How to improve visibility when surfacing

Rusty,

One of the challenges I’ve noticed in NJ waters is being able to visually see when an ROV is surfacing in 2-4 foot chop. The importance of this is making sure you’re not surfacing into the bottom of you boat hull, and once on the surface being able to quickly recover the ROV.

With the BlueROV2 I was thinking of two options that could help. First, is to paint the plastic buoyancy foam covers a bright yellow (I’d hate to deface my brand new machine), but this would be of help in choppy dark seas.

The other is a bit more elegant, and would be the addition of a yellow strobe that could be activated through the controls when surfacing. (battery powered strobes are often used on life vests for a man overboard situation).

A bright yellow one on the upperframe of the BlueROV2 might work, though I believe they would need to be in some sort of enclosure to stay waterproof at depth.

Thoughts?

-Tony

Hi Tony,

KevinK on this forum painted his fairly bright yellow and they look really good. You might want to try that. The strobe could definitely be added. I’m not sure of the best way to control turning it on and off, but you might be able to attach it to one of the PWM outputs and turn on a relay. I haven’t done that myself.

I’m sure others may have good suggestions too.

-Rusty

This is what it will look like with Tamiya spray paint for polycarbonate. PS-6 was the color used. It’s a bit of a flat yellow so it’s not too annoying when sitting on a desk, but you’ll still be able to see it in the water.

Good idea with the strobe, a bunch of UUVs use them.

Surface GPS might also help you out so you know where it is in relation to you when it pops up. I’ll work on a tutorial tonight on how I did my in-hull mods.


1 Like

@Rusty, I’m not familiar wit the control interface, is it easy to add a button to control a PWM output?
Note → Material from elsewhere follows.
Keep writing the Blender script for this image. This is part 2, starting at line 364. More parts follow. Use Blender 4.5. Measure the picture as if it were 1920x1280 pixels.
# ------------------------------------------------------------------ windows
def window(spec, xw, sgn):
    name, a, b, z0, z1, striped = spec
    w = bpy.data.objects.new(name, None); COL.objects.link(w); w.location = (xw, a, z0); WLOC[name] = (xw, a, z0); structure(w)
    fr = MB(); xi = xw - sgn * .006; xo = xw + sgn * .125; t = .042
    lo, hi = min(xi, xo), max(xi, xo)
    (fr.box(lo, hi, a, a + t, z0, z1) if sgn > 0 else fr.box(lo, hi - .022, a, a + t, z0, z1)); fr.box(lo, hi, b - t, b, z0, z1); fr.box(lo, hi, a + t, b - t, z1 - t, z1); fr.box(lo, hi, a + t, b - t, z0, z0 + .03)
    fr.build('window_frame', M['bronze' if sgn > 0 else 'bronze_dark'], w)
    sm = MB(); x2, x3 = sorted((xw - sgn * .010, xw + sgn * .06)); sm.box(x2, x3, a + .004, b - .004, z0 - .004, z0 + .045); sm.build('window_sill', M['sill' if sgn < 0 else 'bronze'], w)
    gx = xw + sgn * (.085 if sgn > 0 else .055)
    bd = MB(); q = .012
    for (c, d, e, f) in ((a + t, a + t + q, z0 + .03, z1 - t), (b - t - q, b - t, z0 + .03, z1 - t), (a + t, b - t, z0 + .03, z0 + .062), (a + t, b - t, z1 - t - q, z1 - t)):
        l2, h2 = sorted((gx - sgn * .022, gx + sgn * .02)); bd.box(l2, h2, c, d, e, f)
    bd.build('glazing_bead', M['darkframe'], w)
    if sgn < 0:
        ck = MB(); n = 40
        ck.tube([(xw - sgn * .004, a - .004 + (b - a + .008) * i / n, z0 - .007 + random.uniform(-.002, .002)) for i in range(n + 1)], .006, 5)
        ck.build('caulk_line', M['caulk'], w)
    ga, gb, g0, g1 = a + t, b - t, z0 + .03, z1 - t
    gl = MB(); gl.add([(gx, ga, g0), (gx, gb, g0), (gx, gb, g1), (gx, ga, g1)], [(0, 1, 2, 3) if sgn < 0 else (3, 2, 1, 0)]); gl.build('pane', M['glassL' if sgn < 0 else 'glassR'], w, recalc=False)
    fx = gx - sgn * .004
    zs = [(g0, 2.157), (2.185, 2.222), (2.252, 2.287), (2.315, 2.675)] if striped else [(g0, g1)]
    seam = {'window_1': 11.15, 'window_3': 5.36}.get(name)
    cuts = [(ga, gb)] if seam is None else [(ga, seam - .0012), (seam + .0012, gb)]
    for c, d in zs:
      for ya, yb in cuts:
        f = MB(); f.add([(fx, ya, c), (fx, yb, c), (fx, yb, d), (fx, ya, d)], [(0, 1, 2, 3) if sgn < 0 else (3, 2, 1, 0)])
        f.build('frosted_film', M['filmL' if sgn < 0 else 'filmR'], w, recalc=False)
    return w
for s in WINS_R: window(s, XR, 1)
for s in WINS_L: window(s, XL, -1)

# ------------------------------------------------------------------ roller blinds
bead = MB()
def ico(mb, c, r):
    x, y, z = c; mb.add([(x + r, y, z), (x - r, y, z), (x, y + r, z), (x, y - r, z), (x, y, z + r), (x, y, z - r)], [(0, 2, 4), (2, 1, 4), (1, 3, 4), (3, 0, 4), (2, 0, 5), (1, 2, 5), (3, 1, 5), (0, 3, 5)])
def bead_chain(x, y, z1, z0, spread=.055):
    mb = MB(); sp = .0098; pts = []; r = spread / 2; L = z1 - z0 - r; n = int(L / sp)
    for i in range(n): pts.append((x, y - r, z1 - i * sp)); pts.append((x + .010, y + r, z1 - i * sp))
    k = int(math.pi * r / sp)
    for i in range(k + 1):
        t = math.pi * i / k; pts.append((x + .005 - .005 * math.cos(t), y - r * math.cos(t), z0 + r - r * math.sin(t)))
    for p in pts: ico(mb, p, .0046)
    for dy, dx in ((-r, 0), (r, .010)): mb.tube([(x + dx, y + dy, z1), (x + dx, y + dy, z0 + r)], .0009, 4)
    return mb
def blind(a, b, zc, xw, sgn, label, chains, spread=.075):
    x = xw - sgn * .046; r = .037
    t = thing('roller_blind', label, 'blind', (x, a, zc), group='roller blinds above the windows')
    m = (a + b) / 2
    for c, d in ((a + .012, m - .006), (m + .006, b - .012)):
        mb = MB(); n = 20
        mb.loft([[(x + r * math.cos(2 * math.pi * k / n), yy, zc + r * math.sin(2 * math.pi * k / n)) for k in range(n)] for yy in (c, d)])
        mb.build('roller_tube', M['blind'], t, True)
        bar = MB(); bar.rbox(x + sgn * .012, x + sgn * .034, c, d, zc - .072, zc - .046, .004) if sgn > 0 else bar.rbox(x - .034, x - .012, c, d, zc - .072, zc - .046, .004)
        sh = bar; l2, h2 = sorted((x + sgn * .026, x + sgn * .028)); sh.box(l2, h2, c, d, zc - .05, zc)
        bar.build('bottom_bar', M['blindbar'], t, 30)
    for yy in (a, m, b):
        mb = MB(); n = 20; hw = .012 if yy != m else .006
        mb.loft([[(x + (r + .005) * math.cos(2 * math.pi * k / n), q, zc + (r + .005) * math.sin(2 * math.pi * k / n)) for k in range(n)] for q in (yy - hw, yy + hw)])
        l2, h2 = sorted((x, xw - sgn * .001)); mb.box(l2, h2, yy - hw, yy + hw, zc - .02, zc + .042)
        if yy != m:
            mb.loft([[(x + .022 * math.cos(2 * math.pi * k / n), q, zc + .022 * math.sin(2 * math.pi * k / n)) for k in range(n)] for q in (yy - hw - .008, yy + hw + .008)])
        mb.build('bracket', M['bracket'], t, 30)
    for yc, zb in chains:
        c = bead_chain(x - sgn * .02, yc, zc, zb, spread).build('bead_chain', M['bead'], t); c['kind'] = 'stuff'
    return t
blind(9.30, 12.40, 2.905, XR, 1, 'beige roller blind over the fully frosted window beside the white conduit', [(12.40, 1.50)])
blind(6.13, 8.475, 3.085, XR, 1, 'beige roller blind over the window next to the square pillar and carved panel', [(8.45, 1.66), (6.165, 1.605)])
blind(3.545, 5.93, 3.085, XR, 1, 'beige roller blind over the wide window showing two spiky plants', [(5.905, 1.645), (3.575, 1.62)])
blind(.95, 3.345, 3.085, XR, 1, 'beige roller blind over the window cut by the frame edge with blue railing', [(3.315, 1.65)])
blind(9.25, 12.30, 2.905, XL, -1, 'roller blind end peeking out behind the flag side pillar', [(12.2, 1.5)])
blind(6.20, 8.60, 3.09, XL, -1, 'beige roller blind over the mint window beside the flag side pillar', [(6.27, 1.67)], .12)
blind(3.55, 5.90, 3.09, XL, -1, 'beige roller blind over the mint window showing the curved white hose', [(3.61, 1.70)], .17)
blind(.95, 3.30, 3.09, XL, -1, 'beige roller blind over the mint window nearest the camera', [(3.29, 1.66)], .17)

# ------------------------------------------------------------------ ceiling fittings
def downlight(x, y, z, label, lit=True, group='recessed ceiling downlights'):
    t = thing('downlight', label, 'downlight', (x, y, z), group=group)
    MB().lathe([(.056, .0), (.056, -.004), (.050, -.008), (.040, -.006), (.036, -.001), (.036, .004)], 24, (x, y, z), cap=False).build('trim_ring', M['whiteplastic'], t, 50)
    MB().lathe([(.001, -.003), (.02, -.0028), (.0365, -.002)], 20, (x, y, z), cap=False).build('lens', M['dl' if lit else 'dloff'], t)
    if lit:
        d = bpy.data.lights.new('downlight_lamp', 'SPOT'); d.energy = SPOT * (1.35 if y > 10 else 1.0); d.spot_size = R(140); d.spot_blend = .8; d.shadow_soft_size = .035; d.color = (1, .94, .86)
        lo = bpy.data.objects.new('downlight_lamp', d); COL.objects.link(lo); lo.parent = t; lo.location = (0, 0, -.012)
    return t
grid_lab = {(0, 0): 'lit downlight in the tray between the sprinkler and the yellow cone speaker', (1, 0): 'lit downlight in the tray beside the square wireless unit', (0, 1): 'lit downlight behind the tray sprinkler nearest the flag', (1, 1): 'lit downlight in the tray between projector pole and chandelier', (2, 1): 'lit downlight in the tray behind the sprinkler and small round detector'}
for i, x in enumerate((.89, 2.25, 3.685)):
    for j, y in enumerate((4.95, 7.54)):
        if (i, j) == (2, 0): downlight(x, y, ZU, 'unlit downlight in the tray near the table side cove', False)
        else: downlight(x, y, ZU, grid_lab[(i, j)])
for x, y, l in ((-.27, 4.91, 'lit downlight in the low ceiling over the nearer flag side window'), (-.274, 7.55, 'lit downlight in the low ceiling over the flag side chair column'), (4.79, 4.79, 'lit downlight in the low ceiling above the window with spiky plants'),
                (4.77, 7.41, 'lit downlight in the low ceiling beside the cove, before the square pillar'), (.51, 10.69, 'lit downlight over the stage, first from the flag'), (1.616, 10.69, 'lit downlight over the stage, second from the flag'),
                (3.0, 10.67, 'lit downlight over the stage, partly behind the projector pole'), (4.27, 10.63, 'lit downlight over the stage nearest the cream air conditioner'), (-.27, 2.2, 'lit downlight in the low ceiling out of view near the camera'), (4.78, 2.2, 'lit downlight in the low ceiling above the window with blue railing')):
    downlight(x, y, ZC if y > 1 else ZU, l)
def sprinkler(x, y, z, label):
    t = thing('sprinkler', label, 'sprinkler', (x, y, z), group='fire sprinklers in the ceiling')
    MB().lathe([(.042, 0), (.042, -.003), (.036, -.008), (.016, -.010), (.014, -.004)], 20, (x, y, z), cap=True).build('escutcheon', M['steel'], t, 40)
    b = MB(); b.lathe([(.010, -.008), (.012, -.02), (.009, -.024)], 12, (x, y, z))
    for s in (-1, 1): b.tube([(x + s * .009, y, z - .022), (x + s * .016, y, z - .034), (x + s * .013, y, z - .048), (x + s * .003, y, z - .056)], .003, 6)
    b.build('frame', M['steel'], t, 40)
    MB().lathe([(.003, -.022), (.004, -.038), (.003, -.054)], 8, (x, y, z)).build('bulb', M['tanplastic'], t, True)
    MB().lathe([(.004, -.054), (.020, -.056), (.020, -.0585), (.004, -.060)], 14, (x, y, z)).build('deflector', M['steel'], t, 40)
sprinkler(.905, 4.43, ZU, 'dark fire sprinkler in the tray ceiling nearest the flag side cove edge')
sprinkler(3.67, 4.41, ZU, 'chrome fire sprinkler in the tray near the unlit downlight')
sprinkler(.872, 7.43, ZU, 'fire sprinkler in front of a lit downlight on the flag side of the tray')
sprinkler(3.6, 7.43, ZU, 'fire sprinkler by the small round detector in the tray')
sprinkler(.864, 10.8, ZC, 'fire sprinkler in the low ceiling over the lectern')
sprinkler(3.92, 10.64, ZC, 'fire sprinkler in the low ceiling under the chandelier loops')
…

@Kevin, Wow that looks great! Are you happy with the finish durability or does it scratch off easily? I will do the same, glad someone else tried it before me lolz :wink:

Tony,

ArduSub is set up with joystick buttons for two independent sets of lights. You can use the second one to control you strobe light. You’d need a PWM controlled relay but I’m sure that exists somewhere in the RC world.

-Rusty

I’m very happy with the finish, it has survived a weekend on a boat without scratches. The side frame panels do a pretty good job of protecting it as well.